Gelar atau julukan yang disematkan untuk ulama syafi'iyyah sebagai bentuk ringkasan dalam setiap kitab-kitab fiqh syafi'i:

  • Gelar (الإمام) dimaksudkan pada Imam Haramain al-Juwaini (w. 478 h).
  • Gelar (القاضي) dimaksudkan pada al-Qadhi Husain (w. 462 h).
  • Gelar (القاضيان) dimaksudkan pada ar-Ruyani (w. 506 h) dan al-Mawardi (w. 450 h).
  • Nama (الربيع) saja dimaksudkan pada ar-Rabi' bin Sulaiman al-Muradi (w. 670 h). Sedangkan ar-Rabi' bin Sulaiman al-Jizi, namanya ditulis lengkap.
  • Kata (الشارح) atau (الشارح المحقق) dimaksudkan pada Jalaluddin al-Mahalli (w. 864 h) atau salah satu syarih kitab al-Minhaj milik Imam Nawawi.
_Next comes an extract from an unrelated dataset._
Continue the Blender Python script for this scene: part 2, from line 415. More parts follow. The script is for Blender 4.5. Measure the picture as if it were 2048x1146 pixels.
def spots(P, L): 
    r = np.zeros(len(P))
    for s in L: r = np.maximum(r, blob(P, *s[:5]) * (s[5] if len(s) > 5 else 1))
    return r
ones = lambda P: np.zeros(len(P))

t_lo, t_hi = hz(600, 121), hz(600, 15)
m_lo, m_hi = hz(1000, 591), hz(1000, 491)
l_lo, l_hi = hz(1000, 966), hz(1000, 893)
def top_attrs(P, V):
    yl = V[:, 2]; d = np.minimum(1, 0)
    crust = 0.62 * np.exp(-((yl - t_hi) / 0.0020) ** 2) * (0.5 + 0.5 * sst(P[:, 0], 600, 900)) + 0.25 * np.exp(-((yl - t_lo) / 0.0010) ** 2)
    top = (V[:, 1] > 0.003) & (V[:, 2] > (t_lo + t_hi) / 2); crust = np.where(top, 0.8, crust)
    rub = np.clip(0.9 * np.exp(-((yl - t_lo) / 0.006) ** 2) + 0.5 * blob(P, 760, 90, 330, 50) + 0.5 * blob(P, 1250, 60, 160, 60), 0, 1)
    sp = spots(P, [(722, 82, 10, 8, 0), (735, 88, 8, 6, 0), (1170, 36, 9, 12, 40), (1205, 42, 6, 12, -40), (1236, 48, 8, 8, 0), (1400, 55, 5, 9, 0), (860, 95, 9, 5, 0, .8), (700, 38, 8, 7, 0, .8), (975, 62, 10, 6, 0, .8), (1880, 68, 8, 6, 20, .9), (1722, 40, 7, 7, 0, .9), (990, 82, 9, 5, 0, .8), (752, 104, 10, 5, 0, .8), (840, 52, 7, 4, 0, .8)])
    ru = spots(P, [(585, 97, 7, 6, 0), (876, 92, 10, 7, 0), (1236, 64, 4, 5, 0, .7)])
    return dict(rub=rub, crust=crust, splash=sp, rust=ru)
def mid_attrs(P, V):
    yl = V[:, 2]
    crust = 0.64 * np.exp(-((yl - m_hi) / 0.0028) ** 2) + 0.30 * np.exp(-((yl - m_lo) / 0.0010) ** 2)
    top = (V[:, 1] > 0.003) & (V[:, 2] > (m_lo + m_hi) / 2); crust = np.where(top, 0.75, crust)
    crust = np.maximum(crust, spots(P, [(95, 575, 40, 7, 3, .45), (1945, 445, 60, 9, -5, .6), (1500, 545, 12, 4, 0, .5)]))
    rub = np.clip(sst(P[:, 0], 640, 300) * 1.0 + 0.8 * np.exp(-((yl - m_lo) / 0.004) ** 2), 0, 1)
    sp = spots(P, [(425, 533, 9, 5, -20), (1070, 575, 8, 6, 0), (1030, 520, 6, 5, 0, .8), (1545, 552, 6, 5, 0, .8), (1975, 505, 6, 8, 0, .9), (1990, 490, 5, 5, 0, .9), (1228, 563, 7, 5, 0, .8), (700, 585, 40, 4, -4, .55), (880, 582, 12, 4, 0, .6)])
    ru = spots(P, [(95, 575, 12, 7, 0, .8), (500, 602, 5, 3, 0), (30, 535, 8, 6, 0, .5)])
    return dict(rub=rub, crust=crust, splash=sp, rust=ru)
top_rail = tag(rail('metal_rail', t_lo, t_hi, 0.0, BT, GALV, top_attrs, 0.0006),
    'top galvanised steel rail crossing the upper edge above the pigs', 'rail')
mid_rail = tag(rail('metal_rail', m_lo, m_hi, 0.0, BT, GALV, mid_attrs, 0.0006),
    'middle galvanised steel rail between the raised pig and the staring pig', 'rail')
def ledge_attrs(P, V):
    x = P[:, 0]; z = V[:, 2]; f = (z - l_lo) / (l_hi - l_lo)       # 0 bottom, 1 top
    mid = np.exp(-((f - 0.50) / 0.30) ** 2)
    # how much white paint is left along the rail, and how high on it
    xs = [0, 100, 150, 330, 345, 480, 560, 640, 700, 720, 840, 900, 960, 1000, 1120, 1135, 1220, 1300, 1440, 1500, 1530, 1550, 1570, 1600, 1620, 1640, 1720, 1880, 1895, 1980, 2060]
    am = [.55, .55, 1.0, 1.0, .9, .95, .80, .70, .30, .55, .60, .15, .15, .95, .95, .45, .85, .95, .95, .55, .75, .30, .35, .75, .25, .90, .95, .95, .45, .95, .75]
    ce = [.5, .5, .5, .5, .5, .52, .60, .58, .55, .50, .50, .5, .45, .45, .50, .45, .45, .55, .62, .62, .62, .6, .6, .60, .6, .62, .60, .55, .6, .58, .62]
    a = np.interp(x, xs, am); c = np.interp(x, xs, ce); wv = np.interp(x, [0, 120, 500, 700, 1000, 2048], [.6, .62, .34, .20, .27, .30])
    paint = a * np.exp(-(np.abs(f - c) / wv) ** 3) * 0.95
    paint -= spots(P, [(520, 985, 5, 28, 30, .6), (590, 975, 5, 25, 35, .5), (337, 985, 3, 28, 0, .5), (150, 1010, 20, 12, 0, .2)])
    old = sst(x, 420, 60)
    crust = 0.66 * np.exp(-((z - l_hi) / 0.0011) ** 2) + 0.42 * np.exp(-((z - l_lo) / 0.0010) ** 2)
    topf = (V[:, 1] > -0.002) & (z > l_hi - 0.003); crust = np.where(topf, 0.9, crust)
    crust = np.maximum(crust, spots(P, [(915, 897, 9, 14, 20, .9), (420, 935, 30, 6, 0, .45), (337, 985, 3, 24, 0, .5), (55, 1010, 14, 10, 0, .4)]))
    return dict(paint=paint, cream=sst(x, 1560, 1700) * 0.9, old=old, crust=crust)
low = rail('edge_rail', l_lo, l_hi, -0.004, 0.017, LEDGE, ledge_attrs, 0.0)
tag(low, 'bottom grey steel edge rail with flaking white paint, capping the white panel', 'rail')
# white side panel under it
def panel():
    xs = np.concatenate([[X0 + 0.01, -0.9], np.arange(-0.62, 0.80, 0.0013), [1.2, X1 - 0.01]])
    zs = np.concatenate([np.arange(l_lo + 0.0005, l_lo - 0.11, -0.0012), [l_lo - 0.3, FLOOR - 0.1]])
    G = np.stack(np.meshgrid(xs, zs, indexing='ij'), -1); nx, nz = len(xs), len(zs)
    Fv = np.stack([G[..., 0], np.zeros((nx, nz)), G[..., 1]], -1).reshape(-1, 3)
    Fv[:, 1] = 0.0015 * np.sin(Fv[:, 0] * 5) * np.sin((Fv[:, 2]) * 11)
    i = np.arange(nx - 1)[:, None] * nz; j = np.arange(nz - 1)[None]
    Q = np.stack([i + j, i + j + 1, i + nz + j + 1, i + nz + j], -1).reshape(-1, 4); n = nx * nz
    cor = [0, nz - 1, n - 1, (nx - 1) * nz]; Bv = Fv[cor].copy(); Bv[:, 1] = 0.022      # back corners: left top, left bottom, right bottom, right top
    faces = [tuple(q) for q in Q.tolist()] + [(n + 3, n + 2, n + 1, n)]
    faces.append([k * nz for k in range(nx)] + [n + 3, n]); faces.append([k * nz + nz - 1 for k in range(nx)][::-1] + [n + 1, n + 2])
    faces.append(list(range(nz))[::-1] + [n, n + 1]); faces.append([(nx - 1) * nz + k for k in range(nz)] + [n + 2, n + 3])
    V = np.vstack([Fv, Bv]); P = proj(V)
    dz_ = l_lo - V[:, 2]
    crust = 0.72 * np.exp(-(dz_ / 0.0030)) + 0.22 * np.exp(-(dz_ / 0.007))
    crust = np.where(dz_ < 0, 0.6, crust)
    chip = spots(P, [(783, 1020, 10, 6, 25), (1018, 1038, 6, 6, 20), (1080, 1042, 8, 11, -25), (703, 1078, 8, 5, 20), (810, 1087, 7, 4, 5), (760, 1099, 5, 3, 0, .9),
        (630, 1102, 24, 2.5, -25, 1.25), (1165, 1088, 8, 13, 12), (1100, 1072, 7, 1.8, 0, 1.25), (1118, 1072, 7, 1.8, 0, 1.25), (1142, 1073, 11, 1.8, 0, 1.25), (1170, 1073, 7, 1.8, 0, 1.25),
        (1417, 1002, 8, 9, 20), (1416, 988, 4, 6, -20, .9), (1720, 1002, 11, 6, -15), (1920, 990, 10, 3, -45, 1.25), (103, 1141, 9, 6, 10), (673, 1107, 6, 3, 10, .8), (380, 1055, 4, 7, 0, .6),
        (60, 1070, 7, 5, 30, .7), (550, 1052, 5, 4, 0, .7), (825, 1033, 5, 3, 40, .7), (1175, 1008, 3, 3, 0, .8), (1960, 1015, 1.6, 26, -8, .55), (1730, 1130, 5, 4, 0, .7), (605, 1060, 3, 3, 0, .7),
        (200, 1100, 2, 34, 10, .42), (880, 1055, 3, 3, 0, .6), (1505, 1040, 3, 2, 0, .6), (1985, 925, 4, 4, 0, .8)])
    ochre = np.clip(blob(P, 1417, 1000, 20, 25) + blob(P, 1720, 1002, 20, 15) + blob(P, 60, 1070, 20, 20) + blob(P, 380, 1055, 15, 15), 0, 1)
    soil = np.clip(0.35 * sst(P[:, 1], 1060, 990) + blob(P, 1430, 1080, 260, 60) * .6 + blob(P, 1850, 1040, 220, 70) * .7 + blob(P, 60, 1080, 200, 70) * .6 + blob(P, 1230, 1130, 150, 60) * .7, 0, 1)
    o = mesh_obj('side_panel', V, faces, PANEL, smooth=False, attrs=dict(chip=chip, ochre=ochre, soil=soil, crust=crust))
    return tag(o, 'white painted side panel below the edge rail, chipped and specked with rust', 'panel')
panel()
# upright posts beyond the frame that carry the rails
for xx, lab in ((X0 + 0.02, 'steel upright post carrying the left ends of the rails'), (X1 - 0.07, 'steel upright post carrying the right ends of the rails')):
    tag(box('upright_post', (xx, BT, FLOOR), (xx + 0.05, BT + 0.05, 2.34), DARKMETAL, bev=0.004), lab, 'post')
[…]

Adapun (شارح) tanpa (ال): maksudnya syarih kitab apapun.
  • Gelar (الشيخان) dimaksudkan pada Imam Nawawi (w. 676 h) dan Imam Rafi'i (w. 623 h).
  • Gelar (الشيوخ) dimaksudkan pada Imam Nawawi, Imam Rafi'i, dan Imam as-Subki (w. 623 h).
  • Gelar (شيخنا) dalam setiap tulisan al-Khathib asy-Syirbini (w. 977 h) dan Syamsuddin ar-Ramli (w. 1004 h) dimaksudkan pada Syaikhul Islam Zakariya al-Anshari (w. 926 h).‌
  • Gelar (شيخي) dalam tulisan al-Khathib asy-Syirbini saja dimaksudkan pada Syihabuddin ar-Ramli (w. 957 h).
  • Kalimat (أفتى به الوالد) bagi Syamsuddin ar-Ramli dimaksudkan pada Syihabuddin ar-Ramli.
  • Kuniyah (أبوالعباس) yang disebut asy-Syirazi (w. 476 h) dalam kitabnya, al-Muhadzdzab dimaksudkan pada Ibnu Suraij (w. 306 h). Kalau (أبوسعيد) dimaksudkan pada al-Isthakhri (w. 368 h). Kalau (أبوإسحاق) dimaksudkan pada al-Maruzi (w. 340 h).
  • Kata (القفال) dalam kitab al-Majmu' karya Imam Nawawi dimaksudkan pada al-Maruzi (w. 417 h). Apabila yang dimaksud al-Qaffal asy-Syasyi (w. 365 h), maka ditulis lengkap.

  • Gelar (المحمدون الأربعة) disematkan pada: 1- Muhammad bin Nashr al-Maruzi (w. 694 h), 2- Muhammad bin Ibrahim al-Mundzir (w. 310 h), 3- Muhammad bin Jarir ath-Thabari (w. 310 h), dan 4- Muhammad bin Ishhaq al-Khuzaimah (w. 311 h).


=================

Sumber: al-Qawasimi, Dr. Akram Yusuf. 2016. al-Madkhal ilā Madzhab al-Imām asy-Syāfi'i. Yordania: Dar an-Nafais.